Jeden Tag die Welt begreifen

Da sitzt du und streckst deinen kleinen Arm immer wieder in die Luft. Ich beobachte dich von einem Sessel aus und frage mich, was du so engagiert tust. Immer wieder greift deine kleine Hand ins Leere. Deine Hände schließen sich um nichts und gehen gleich wieder auf, um es erneut zu probieren. Ich sehe ganz genau zu und plötzlich erkenne ich, was du tust: Du spielst mit einem Sonnenstrahl. Durch das Fenster strahlt er hinein, darin tanzen kleine Staubkörnchen in der Luft. „Du kannst ihn nicht anfassen“, möchte ich dir sagen. Doch dann schweige ich lieber und beobachte dich weiter. Du merkst es ja selbst. Jetzt gerade, in diesem Moment begreifst du die Welt. Im wahrsten Sinne des Wortes. Mit deinen kleinen Händen lernst du diese Welt kennen. 

Ich kann dir so viel erzählen von dieser Welt. Und ich tue es auch jeden Tag. Ich erzähle von den Bäumen und ihren Farben, von dem kleinen bellendem Hund, vor dem du keine Angst haben brauchst. Ich berichte dir wie gut das Essen schmeckt und wie schön die Blumen duften. Aber die wesentlichen Dinge lernst du nicht von mir, du lernst sie von dir. Ich gebe dir nur den Raum, um sie erfahren zu können.

Einen Raum geben, bedeutet, dass du dich frei bewegen und Deine Erfahrungen machen kannst. Ein Raum, in dem vieles möglich ist und ich nicht beständig aufpassen und Nein! rufen muss. Raum bedeutet auch, sich selbst zurück zu nehmen mit den eigenen Erfahrungen und den Kindern nicht mit Sprache die Welt zu erklären, wie wir sie wahrnehmen. Du handelst, du entdeckst.
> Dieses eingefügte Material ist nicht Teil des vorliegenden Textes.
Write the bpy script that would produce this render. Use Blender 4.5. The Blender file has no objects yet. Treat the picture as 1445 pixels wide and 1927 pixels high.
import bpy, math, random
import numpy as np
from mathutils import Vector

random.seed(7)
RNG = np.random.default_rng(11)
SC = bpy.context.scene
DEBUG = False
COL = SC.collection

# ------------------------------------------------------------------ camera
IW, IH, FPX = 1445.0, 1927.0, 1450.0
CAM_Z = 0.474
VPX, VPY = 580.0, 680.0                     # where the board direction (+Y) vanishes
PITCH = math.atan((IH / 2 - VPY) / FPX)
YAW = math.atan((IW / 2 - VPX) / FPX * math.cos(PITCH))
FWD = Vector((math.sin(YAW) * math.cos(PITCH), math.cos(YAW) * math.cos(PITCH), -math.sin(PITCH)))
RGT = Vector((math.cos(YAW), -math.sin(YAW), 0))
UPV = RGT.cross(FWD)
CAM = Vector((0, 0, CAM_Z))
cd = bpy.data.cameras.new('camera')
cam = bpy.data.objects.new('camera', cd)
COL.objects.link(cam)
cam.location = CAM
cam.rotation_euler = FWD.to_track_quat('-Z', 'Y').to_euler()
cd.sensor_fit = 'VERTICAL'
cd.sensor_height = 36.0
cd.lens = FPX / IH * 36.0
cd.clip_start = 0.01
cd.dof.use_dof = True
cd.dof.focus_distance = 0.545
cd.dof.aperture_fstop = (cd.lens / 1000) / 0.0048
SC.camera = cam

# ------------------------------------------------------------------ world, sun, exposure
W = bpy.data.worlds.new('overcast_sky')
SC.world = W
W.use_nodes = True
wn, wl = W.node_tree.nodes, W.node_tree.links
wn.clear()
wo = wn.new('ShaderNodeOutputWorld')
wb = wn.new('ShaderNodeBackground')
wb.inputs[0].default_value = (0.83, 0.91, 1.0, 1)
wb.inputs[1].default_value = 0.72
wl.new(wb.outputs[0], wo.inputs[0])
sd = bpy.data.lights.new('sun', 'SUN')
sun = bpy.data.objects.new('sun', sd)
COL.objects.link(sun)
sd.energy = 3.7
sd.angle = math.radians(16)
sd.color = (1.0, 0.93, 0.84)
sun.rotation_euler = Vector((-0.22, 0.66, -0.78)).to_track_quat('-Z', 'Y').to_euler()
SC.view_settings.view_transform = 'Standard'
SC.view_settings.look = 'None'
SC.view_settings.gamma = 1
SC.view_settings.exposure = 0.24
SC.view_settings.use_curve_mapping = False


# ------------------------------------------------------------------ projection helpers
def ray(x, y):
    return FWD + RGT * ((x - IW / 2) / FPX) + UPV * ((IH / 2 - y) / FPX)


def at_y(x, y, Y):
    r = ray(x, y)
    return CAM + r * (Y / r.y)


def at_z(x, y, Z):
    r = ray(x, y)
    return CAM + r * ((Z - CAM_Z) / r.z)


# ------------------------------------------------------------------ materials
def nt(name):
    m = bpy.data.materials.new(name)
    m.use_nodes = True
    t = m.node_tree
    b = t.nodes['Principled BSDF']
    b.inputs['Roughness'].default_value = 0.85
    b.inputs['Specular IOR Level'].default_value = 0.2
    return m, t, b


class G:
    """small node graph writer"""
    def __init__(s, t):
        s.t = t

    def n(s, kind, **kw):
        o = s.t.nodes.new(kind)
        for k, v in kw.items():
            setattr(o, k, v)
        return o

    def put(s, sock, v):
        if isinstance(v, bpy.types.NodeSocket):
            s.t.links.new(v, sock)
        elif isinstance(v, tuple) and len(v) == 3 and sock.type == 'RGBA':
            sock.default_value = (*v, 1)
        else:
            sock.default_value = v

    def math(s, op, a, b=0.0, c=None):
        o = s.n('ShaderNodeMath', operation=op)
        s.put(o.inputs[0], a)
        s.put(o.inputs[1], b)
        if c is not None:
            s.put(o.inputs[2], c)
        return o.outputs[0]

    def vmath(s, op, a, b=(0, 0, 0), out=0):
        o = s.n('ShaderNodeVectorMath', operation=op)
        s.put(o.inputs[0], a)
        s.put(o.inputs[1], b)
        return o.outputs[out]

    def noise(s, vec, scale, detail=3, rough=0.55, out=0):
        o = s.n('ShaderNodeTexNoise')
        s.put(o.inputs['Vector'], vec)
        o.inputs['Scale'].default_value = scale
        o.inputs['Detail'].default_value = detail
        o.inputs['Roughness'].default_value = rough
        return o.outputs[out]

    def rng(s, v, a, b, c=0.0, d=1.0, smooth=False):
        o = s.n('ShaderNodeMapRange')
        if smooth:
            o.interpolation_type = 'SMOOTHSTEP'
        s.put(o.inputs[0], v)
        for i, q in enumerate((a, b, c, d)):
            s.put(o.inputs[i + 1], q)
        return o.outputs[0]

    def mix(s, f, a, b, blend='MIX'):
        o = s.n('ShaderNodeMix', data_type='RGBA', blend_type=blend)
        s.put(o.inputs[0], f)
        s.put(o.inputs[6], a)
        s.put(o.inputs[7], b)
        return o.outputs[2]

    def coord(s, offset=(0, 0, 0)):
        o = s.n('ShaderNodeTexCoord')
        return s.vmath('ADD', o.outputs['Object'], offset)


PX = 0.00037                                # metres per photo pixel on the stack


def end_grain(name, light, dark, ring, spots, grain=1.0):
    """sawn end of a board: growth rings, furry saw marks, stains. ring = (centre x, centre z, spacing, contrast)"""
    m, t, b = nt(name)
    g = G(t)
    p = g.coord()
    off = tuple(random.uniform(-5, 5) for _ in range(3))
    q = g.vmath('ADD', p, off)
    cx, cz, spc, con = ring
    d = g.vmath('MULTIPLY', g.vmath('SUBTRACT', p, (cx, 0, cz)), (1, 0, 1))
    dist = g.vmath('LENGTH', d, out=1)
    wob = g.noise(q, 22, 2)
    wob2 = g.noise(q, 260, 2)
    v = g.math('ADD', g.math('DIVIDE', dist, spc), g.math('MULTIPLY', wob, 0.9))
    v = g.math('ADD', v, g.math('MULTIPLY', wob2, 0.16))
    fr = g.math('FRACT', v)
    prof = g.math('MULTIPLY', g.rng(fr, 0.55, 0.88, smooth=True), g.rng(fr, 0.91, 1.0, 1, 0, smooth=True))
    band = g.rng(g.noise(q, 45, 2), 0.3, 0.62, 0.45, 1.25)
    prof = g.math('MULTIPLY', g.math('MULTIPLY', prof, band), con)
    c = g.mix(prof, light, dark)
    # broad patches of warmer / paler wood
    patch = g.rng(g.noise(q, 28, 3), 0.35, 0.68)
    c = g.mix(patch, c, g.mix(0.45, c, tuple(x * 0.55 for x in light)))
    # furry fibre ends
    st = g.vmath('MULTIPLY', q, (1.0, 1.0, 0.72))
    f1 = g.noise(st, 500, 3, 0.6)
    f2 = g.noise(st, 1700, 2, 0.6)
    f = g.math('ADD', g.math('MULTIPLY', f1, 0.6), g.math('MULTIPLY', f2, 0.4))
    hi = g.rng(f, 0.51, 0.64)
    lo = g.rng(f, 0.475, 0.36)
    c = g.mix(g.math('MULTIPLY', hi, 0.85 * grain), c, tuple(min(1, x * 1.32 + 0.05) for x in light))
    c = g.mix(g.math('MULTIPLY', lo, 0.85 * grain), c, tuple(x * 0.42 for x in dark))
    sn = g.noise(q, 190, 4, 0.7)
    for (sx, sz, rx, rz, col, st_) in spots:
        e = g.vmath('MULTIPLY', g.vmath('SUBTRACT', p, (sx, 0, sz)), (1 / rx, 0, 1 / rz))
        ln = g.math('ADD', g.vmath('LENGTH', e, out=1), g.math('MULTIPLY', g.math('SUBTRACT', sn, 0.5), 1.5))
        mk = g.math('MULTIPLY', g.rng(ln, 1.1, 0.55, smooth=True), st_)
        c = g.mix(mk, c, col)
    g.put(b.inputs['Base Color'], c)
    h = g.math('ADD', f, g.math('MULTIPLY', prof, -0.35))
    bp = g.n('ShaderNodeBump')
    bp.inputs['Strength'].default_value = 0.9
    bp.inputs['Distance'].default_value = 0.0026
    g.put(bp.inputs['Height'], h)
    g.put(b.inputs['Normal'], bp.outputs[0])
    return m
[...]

Du hast die große Chance, alles noch einmal neu zu entdecken, neu wahrzunehmen und vielleicht wirst du auf dieser Basis auch eine andere Welt gestalten. Du musst nicht denken und handeln wie ich. An vielen Stellen wünsche ich mir auch, dass du es nicht tun wirst.

Auf einmal drehst du dich um. Der Sonnenstrahl hat seinen Reiz verloren. Vielleicht hast du auch verstanden, dass du ihn nicht fassen kannst. Vielleicht wirst du es an einem anderen Tag noch eimal versuchen. Du hast die Zeit dafür. Du hast alle Zeit, um diese Welt kennen zu lernen – auf deine Weise. Und ich bin da und begleite dich auf deinem abenteuerlichen Weg. Ich gehe neben dir, hinter dir, manchmal fange ich dich auf. Und dann lasse ich dich wieder los, um die Welt zu entdecken.

Eure

3 Kommentare

  1. So so schön und treffend geschrieben! Wenn ich es als Mutter lese, fühle ich es richtig und denke JA, Gefühle perfekt in Worte umgewandelt! Danke!